▶ **DIRECTIONS**: Only the lines holding the string "from" are needed. Copy each one.

☆ ☆ ☆ ☆ ☆

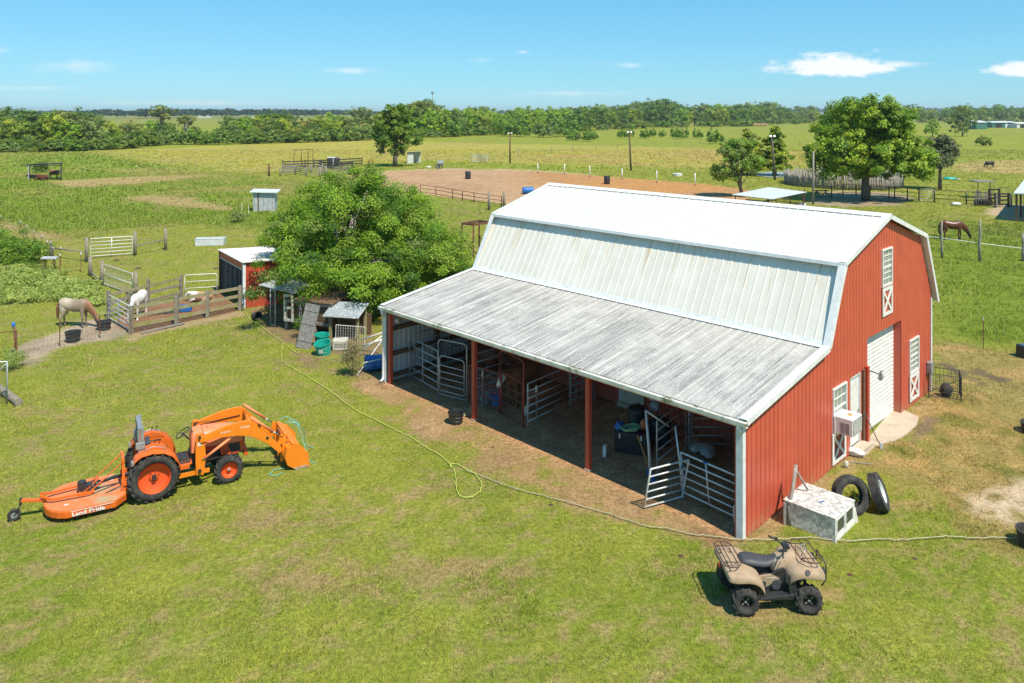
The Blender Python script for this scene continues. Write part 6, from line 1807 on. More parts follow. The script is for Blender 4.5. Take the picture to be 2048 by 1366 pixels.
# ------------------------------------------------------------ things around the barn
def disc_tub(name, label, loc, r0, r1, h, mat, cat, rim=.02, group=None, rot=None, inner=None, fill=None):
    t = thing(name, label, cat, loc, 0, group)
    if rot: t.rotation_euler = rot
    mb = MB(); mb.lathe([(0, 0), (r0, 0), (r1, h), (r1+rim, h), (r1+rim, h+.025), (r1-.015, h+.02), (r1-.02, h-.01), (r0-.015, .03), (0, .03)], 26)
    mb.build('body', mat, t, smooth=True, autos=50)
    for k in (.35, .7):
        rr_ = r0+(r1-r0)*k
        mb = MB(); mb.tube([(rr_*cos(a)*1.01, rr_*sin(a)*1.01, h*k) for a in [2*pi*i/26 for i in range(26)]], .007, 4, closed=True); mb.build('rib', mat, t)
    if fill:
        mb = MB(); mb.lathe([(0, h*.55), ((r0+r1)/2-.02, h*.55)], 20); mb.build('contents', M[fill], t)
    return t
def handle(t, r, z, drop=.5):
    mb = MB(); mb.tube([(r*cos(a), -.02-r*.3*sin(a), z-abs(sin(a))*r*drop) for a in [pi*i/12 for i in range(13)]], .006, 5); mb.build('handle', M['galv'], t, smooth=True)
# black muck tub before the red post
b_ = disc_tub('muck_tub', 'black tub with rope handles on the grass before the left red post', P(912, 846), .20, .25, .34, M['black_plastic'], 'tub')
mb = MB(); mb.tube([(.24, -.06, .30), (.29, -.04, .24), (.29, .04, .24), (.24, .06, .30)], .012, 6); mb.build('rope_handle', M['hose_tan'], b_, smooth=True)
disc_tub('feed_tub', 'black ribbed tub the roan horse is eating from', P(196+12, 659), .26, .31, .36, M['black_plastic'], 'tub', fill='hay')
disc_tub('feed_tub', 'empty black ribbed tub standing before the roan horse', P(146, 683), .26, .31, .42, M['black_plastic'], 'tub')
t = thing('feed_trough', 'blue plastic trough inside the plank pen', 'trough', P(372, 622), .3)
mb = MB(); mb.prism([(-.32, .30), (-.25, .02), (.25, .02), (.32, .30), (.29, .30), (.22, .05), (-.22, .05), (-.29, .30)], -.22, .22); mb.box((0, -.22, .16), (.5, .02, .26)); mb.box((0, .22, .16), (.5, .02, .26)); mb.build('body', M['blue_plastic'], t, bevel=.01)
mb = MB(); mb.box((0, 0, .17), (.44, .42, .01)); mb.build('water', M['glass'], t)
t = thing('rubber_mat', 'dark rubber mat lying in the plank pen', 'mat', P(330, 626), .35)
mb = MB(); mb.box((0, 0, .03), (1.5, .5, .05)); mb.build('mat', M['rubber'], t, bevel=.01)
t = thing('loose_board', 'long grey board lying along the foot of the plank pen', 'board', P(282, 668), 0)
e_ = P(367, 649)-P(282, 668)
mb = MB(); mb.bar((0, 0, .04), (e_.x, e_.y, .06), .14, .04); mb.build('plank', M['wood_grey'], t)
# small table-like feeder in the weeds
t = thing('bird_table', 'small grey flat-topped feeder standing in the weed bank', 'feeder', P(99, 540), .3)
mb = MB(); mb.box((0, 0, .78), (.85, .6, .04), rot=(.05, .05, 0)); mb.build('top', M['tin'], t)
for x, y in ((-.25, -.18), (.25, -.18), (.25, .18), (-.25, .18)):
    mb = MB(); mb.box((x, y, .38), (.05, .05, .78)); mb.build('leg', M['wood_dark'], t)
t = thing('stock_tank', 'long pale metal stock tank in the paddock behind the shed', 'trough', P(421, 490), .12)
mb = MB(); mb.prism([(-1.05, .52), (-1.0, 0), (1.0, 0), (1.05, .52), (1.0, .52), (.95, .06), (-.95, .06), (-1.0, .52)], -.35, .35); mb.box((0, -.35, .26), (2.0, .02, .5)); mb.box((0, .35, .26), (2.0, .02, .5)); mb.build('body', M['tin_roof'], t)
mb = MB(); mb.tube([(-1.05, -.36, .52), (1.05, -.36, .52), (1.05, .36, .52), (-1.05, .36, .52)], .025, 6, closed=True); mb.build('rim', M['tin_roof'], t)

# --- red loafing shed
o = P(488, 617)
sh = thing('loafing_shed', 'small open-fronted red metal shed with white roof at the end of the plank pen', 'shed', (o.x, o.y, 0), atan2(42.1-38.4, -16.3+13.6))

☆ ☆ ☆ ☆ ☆

▶ **CORRECT OUTPUT**:
The Blender Python script for this scene continues. Write part 6, from line 1807 on. More parts follow. The script is for Blender 4.5. Take the picture to be 2048 by 1366 pixels.
disc_tub('feed_tub', 'black ribbed tub the roan horse is eating from', P(196+12, 659), .26, .31, .36, M['black_plastic'], 'tub', fill='hay')